As I mentioned last time, I went to the Eiffel Tower. Apparently, at this time of year, and in this part of the country, the temperature is usually around 5-10 degrees. It is extremely rare for it to be as cold as it is now, where it is consistently between about -2 and 3 degrees. Lucky us. It is also extremely lucky that we decided to buy tickets that only let you use the stairs of the Eiffel Tower, and not the elevator, as the tickets were cheaper and the line was shorter. So we climbed all the 668 odd steps to the second storey. It was just about the coldest I've ever been. Especially since the sun was setting.
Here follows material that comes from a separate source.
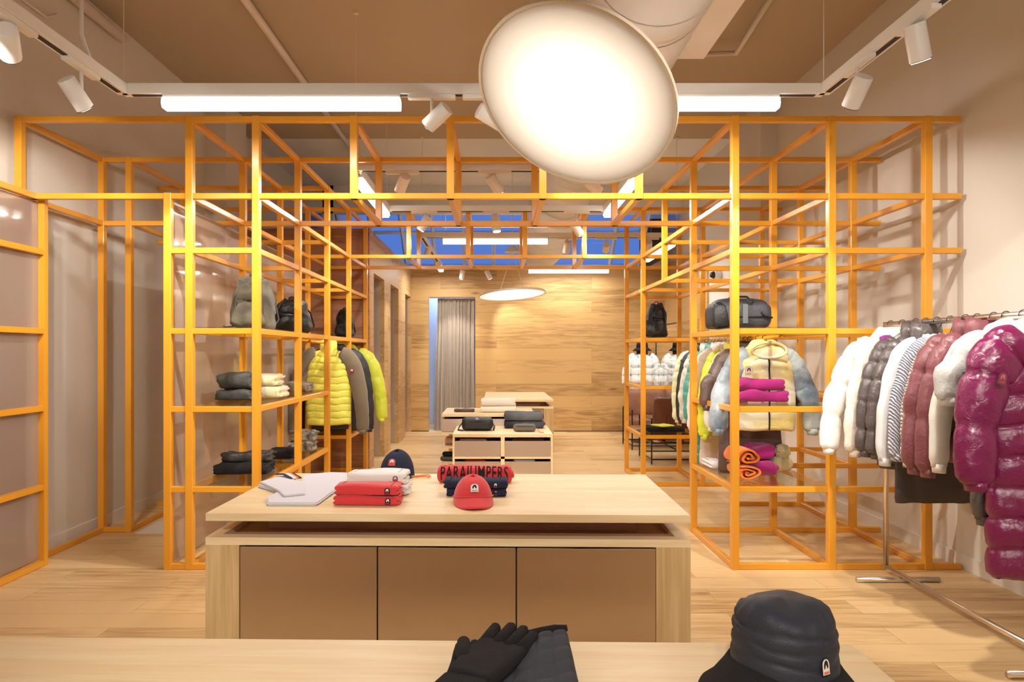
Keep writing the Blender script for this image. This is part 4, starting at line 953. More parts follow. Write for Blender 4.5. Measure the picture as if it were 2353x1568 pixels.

Pretty, though. But it was too cold to keep climbing, so we snuck onto the elevator going down. We planned to pretend to be Finnish if they checked our tickets. Not my idea. Luckily they didn't.
We also went to see Australia the other day. Without subtitles, I didn't quite get the entire plot, I was just muchly amused to watch David Wenham and Hugh Jackman talk, with french coming out. Also, the number of times people kept syaing "Mrs Boss" with a french accent was funny. And the french voice-over lady trying to imitate Nicole Kidman trying to sing 'Somewhere Over the Rainbow'. Oh, David Wenham, why you gotta be so shifty? It would've been nice to hear some good old Strine, but oh well.
The kids here got a Wii for Christmas. Some friends lent them some games, too. I come halfway around the world, and what do I do? I play Brawl.
We're going off to a NYE party tonight in Paris, man, it's going to be so freaking cold. But who knows, maybe they'll have brownies.